Ce qui permet le réveil naturel et harmonieux de la Kundalinî est donc simplement le « laisser être » synonyme de détachement, de renoncement et d’abandon total à ce qui se manifeste en soi-même, en l’instant présent. Ce grand OUI, est une ouverture à la Lumière spirirtuelle, une « soumission » à la Volonté divine.
L’épanouissement de la fleur
À l’intérieur de la nâdî sushumnâ se trouvent les chakras majeurs de l’anatomie subtile, à l’intérieur desquels est contenu le potentiel spirituel qu’un individu est susceptible de pouvoir manifester, en tant qu’états de conscience générant des actions sources d’harmonie, d’ordre et d’équilibre. Ce potentiel spirituel est à l’image d’un germe, ou d’une graine, qui doit pouvoir s’épanouir pour offrir sa beauté, ses qualités, ses dons, au monde. Toutefois, pour que ce potentiel puisse s’épanouir, éclore, et devenir « fruit de l’Esprit » (au sens où l’entendait Saint Paul), il doit être alimenté par l’énergie féminine de la Kundalinî éveillée.
En renonçant à fonctionner en tant qu’ego (sur la base des conditionnements résultant du phénomène de l’identification), l’être s’ouvre à la Lumière spirituelle, qui peut alors éveiller la Kundalinî. En s’élevant verticalement à l’intérieur de la nâdî sushumnâ, ce feu nourricier permet au germe spirituel qui se trouve dans chaque chakra, de croître, de s’épanouir, d’éclore, à l’image d’une fleur ou d’un fruit, raison pour laquelle l’éveil spirituel que ce développement produit, est symbolisé par l’épanouissement d’une fleur dans les traditions.
À mesure que la Kundalinî éveillée progresse verticalement à l’intérieur de la nâdî sushumnâ, l’être incarne toujours davantage son potentiel christique.
La voie mystique de la présence
Le détachement des modes de fonctionnement inhérent à l’ego équivaut à un positionnement particulier, celui de la présence bienveillante à « ce qui est ». Il ne s’agit pas d’une pratique non-duelle dans la mesure où la présence implique un sujet (l’observateur qui perçoit) et un objet (ce qui est perçu), donc une dualité.
Il s’agit d’une voie mystique, fondée sur l’amour du « vivant ». C’est une voie passive, par l’état d’ouverture à la Lumière spirituelle, à laquelle la conscience individuelle se soumet totalement (d’où l’idée d’abandon, de lâcher-prise), dans un acte de foi en son Intelligence suprême.

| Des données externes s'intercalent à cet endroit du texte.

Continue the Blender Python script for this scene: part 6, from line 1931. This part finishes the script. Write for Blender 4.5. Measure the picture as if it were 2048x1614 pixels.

En principe, quand on évoque le réveil de la Kundalinî, on s’imagine cette expérience de montée soudaine et irréversible de ce feu serpentin subtil. Dans cet article, nous souhaitions démontrer qu’il y a une autre manière de réveiller la Kundalinî, qui n’expose à aucun danger.
Considérer le réveil de la Kundalinî comme une expérience mystique et la rechercher comme un but en soi, peut exposer à de graves conséquences. En revanche, lorsqu’elle se déploie progressivement en conséquence du dévoilement opéré par l’être qui progresse sur la voie du milieu, cultivant l’art du détachement, son réveil est harmonieux.
Le réveil de la Kundalinî n’est donc pas tributaire de pratiques spécifiques telles que le Kundalinî-Yoga, le Hatha-Yoga ou le Prânâyâma. Il peut avoir lieu à chaque instant, graduellement, de manière totalement naturelle et harmonieuse, lorsque nous nous abandonnons à ce qui est présent en soi-même, dans le juste positionnement intérieur qui rend la conscience équanime.
[1] La pointe du sacrum a la forme d’un triangle inversé. Or, cette forme géométrique est un symbole couramment utilisé dans les différentes traditions pour représenter le Féminin sacré.